Another option might be to compute all possible pairs of numbers between list 1 and list 2, between list 1 and list 3, and between list 2 and list 3. Then sort all three lists of pairs together, from best to worst agreement between the two numbers. Starting with the closest pair, go through the list pair by pair and any time you encounter a pair which shares a number with one you’ve already seen, merge them into a triplet. For a suitable measure of agreement, once you find your first triplet, that will give you a maximum pair distance that you need to iterate up to, and once you get up to it, you just choose the closest triplet of the ones you’ve found. I think that should consistently find the best possible triplet, but it will be O(N^2 log N) because of the requirement for sorting the lists of pairs.

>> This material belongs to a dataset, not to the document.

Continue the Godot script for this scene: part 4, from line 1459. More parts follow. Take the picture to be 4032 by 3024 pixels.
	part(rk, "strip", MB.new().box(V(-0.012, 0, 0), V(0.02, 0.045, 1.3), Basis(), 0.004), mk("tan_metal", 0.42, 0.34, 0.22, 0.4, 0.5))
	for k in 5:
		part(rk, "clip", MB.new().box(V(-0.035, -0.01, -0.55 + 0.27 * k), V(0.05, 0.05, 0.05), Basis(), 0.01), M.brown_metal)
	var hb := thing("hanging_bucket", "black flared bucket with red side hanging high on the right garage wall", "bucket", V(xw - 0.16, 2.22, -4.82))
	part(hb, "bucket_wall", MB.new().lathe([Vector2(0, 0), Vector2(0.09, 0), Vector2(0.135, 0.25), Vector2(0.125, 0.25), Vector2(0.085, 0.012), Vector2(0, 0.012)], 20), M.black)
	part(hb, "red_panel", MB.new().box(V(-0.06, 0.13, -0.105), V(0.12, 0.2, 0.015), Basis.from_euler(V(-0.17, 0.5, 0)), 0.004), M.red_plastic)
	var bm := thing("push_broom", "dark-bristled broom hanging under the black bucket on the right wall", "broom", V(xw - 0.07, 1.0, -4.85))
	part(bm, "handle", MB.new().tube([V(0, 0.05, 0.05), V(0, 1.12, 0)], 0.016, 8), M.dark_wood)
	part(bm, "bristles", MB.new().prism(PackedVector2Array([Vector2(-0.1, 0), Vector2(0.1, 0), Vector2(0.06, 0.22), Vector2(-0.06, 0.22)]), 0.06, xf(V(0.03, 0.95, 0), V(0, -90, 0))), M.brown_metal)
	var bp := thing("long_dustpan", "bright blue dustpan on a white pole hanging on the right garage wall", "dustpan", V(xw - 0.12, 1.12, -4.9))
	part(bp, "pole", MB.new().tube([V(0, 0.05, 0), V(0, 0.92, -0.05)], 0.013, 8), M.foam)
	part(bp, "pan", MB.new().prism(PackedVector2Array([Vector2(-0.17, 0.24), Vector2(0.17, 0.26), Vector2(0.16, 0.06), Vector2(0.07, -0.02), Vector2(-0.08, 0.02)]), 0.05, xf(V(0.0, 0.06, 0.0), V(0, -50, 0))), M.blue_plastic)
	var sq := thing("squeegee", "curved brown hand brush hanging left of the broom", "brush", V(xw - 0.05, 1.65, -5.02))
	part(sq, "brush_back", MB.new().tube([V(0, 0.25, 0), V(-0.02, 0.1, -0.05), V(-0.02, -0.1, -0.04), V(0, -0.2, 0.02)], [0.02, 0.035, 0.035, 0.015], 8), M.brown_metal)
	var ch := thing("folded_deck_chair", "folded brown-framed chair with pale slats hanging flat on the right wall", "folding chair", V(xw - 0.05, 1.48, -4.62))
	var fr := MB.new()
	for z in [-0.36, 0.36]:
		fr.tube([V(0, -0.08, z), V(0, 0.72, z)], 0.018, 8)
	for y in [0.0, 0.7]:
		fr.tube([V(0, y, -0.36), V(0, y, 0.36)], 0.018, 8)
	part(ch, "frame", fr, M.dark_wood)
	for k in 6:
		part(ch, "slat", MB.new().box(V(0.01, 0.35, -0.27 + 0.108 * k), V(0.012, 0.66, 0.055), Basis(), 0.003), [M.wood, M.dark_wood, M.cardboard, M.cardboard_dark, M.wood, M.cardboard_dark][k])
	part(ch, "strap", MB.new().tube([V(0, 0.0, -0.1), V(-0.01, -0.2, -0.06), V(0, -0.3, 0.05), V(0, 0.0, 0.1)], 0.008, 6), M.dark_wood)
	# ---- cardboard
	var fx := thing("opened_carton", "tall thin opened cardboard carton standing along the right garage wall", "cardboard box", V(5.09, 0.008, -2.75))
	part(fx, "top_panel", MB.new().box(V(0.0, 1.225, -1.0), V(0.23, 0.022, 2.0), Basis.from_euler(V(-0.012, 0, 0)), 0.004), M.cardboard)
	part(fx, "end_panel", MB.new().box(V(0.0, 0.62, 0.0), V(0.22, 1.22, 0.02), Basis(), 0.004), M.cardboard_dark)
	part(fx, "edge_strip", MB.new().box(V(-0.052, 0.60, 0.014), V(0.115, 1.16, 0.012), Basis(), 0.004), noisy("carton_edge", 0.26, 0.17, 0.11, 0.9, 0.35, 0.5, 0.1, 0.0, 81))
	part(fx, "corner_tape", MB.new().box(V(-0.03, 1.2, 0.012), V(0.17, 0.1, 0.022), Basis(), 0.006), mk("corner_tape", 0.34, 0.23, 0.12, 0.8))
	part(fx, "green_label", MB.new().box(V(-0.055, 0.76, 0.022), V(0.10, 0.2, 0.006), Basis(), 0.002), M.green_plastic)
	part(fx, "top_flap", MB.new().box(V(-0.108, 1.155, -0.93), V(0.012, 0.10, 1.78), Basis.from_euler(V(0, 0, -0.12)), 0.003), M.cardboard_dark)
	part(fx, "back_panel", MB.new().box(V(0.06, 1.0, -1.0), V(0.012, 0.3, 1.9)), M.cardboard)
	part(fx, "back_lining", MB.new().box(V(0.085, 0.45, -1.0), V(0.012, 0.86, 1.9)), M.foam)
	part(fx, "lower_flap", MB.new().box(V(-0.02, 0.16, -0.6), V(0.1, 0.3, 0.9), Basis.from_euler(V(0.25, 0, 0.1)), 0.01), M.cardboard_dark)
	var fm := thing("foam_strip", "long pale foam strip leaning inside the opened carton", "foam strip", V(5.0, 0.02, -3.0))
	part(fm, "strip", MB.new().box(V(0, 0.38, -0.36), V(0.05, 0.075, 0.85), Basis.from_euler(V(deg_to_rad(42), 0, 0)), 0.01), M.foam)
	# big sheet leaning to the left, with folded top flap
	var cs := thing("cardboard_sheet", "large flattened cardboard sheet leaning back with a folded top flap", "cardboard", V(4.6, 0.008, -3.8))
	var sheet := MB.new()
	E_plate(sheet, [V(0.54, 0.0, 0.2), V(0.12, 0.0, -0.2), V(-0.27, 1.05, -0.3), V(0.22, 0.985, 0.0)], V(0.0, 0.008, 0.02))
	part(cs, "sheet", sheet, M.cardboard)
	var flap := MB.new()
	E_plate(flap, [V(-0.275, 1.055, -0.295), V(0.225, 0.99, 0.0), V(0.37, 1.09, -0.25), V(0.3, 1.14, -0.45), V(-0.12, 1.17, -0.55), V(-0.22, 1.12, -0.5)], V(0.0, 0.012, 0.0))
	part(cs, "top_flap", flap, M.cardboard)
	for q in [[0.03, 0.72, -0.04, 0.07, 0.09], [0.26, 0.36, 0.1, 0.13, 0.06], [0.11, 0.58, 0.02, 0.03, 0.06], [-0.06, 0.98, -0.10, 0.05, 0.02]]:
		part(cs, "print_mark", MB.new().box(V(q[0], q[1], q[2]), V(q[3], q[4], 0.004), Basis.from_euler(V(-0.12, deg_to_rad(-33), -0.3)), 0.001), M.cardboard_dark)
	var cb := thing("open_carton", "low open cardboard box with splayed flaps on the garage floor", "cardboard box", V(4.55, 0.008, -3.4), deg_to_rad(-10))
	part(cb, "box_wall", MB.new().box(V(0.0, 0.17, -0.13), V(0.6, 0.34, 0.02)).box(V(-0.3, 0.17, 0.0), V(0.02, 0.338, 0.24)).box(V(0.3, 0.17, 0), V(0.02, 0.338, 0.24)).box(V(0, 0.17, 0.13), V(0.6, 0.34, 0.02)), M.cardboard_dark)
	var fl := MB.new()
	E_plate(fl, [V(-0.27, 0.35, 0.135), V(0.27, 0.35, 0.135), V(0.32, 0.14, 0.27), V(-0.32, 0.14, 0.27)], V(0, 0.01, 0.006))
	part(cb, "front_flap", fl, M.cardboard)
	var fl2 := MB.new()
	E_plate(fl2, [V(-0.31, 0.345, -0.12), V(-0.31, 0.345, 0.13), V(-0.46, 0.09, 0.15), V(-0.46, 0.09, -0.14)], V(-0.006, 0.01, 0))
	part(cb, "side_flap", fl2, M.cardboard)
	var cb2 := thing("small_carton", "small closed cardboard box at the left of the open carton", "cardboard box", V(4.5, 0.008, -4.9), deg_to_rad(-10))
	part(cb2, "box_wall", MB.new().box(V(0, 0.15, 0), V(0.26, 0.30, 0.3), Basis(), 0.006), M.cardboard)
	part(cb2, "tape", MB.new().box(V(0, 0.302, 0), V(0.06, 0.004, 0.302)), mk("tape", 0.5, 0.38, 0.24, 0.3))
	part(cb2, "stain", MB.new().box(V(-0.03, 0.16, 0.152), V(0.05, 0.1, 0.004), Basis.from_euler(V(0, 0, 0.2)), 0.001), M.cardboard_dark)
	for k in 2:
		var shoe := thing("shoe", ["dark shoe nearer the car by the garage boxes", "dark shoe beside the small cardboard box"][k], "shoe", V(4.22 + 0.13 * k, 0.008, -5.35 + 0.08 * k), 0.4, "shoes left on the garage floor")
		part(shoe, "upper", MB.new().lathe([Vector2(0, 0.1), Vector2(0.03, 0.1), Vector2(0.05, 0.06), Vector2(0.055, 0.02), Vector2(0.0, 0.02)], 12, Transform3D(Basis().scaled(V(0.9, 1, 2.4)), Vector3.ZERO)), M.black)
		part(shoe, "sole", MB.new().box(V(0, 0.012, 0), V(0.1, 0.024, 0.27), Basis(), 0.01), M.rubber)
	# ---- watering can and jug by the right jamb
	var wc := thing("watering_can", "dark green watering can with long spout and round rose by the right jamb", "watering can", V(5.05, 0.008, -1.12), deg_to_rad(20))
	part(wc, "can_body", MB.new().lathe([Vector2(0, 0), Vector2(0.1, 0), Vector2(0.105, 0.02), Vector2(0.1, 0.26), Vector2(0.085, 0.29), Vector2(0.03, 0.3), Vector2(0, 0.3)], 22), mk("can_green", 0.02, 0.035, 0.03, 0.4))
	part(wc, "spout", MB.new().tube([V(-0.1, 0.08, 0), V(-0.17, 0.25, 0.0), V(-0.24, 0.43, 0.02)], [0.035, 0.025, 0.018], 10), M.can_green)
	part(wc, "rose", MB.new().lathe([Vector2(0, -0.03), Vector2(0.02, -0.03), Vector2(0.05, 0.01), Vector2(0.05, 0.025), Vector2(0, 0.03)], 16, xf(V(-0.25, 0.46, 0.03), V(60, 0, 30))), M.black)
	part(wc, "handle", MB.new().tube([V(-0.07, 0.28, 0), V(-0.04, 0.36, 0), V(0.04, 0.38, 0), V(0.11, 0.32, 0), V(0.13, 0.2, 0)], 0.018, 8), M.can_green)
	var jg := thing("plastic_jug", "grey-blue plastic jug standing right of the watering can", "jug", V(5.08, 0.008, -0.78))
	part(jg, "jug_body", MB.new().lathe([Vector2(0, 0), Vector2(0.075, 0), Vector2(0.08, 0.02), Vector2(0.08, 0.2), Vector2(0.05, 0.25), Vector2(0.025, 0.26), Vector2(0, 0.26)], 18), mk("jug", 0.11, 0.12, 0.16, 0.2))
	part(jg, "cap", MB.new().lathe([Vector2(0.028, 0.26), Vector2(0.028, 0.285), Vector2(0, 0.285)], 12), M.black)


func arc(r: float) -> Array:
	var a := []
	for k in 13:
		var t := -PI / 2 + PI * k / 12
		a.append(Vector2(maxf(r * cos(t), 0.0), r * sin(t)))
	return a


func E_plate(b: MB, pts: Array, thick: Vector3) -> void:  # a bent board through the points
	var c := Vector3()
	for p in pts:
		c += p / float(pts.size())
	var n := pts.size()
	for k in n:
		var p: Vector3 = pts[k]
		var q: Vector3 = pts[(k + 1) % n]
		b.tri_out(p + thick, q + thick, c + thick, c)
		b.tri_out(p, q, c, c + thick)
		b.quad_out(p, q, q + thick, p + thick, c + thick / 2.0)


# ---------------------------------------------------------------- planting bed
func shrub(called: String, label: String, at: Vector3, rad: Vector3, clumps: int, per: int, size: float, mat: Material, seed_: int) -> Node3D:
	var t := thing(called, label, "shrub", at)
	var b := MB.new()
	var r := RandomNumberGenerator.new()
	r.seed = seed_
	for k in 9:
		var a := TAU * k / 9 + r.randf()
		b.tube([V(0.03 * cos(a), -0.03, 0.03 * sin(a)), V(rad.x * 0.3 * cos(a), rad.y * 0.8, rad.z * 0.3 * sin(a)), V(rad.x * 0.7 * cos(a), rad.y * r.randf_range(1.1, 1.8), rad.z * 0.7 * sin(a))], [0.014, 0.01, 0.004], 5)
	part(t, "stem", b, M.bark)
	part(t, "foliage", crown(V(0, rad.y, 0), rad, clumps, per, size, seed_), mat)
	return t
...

def pair_sorting(listA, listB, listC):
    # make all possible pairs of values from two lists
    # each pair has the structure ((number, origin_list),(number, origin_list))
    # so we know which lists the numbers came from
    all_pairs = []
    all_pairs += [((nA,0), (nB,1)) for (nA,nB) in itertools.product(listA,listB)]
    all_pairs += [((nA,0), (nC,2)) for (nA,nC) in itertools.product(listA,listC)]
    all_pairs += [((nB,1), (nC,2)) for (nB,nC) in itertools.product(listB,listC)]
    all_pairs.sort(key = lambda p: distance(p[0][0], p[1][0]))
    # make a dict to track which (number, origin_list)s we've already seen
    pairs_by_number_and_list = collections.defaultdict(list)
    min_distance = INFINITY
    min_triplet = None
    # start with the closest pair
    for pair in all_pairs:
        # for the first value of the current pair, see if we've seen that particular
        # (number, origin_list) combination before
        for pair2 in pairs_by_number_and_list[pair[0]]:
            # if so, that means the current pair shares its first value with
            # another pair, so put the 3 unique values together to make a triplet
            this_triplet = (pair[1][0], pair2[0][0], pair2[1][0])
            # check if the triplet agrees more than the previous best triplet
            this_distance = distance(this_triplet)
            if this_distance < min_distance:
                min_triplet = this_triplet
                min_distance = this_distance
        # do the same thing but checking the second element of the current pair
        for pair2 in pairs_by_number_and_list[pair[1]]:
            this_triplet = (pair[0][0], pair2[0][0], pair2[1][0])
            this_distance = distance(this_triplet)
            if this_distance < min_distance:
                min_triplet = this_triplet
                min_distance = this_distance
        # finally, add the current pair to the list of pairs we've seen
        pairs_by_number_and_list[pair[0]].append(pair)
        pairs_by_number_and_list[pair[1]].append(pair)
    return min_triplet

N.B. I’ve written all the code samples in this answer out a little more explicitly than you’d do it in practice to help you to understand how they work. But when doing it for real, you’d use more list comprehensions and such things.

N.B.2. No guarantees that the code works 😛 but it should get the rough idea across.